Traditionally, when you see an adaptation of a book, you have to take some kind of stance on which was better, or you’re just no kind of a commentator at all. Sue me. I tried to read the book, and kind of ran out of energy by the time Wade gets the first key. It’s not that it’s a bad book; it’s just that it wasn’t good enough for me to stick with it. There’s no way that I can work up an interest in pop culture trivia and computer games for their own sake. And Ernest Cline doesn’t have much of a style. I found his downbeat slow-motion apocalypse US all too believable. I liked the fact that Wade was fat. What I didn’t really like was Wade. And when you’re not really that fussed about the narrator; well, I was only reading the book to inform my experience of the movie, and it wasn’t that much of a priority.
So I dunno how true to the book the movie is. Probably not a lot, going on the bit I read. Same setting, same over-arching plot, but all new adventures, compressed into a shorter time and much more cinematic. And Wade’s not fat any more. Kind of a schlub, but good looking and well put together. It’s all a lot more … Hollywood than the original, I suspect.
But is it good Hollywood? This is Spielberg, the only reason I even bothered. Apparently it was his hardest movie since Saving Private Ryan, which is something I can’t understand but only take on faith. The effects shots took so long to render that Spielberg had time to go and make The Post while he waited for them to finish. They’re technically impressive, and yet, as is always the way with CGI, uninvolving no matter how good they look. A world where everyone can be whatever they want to be is somehow a world without any real stakes, no matter how flashy it looks.
This despite the fact that the movie is going crazy trying to get you to invest. Everyone’s competing for a hidden easter egg in a computer game, and the winner will get half a trillion dollars and absolute control of a hideous mashup of Facebook and virtual reality in which apparently the whole world spends all its free time. So clearly, this shouldn’t fall into the wrong hands, or something. But we’re watching this movie uncomfortably conscious that most of this stuff doesn’t so much fall into the wrong hands as start out from there and then fall apart after a few years.
So, stakes that are hard to understand, visuals which are impressive without being emotionally resonant. Have we characters to believe in? Most of the time we’re watching avatars in VR, who are purposely heightened cartoons of what their people want to look like. And because they’re supposed to look kind of fake, they never really start to stick as people for us to care about. Then we swap out to their people, and there’s really not that much going on there either. A lot of the time, all that holds the attention is little moments when a character pulls out a gun and you recognise it from another movie.

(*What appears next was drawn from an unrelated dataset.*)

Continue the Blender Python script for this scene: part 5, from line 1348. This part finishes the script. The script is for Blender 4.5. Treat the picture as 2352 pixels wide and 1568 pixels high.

Over on the grown up side of the table, Mark Rylance is thrown away as the creator of the whole schemozzle; and when I say thrown away, I mean that it takes a very particular kind of mind to slap a wig on Mark Rylance and then tell him to play as spectrum as he can. Rylance has a rare charisma; he steals Bridge of Spies from Tom Hanks by somehow out-warming him. Telling him to dial that down is like duct-taping the Mona Lisa. Ben Mendelsohn, on the other hand, must be getting worried that he’s only ever going to play hapless creeps running empires of nerds who secretly hate him.
And as so often, I’m struggling to make sense of the economics. The US economy has collapsed, yet somehow a fortune of half a trillion dollars has retained its value in a world where no-one has a job or any spending power. The whole world’s living in a virtual reality as much of the time as it can, yet the big corporate bad maintains huge factories in which people slave away at virtual tasks which they could just as well do from home. There’s an enormous pervasive network with the bandwidth to let everyone participate in cinematic high definition shared spaces, but no real sign of the servers and transmission systems which would make it work.
None of this is puzzling as the way in which Spielberg can’t make the world or the people come to life. There’s an assured sequence at the beginning, as Wade expositions the world of 2045 and the role of VR, and the camera roams around the high rise slum he lives in. Everyone in sight is hooked into VR, goggles strapped to their faces and waving their arms and legs around to make something happen in an imaginary world, and Spielberg finds ways to suggest that everyone is doing something different, and feeling all kinds of different things about it, from drudgery to desperation to elation. And then the camera settles on Wade, and the sense of the world falls away, never to come back.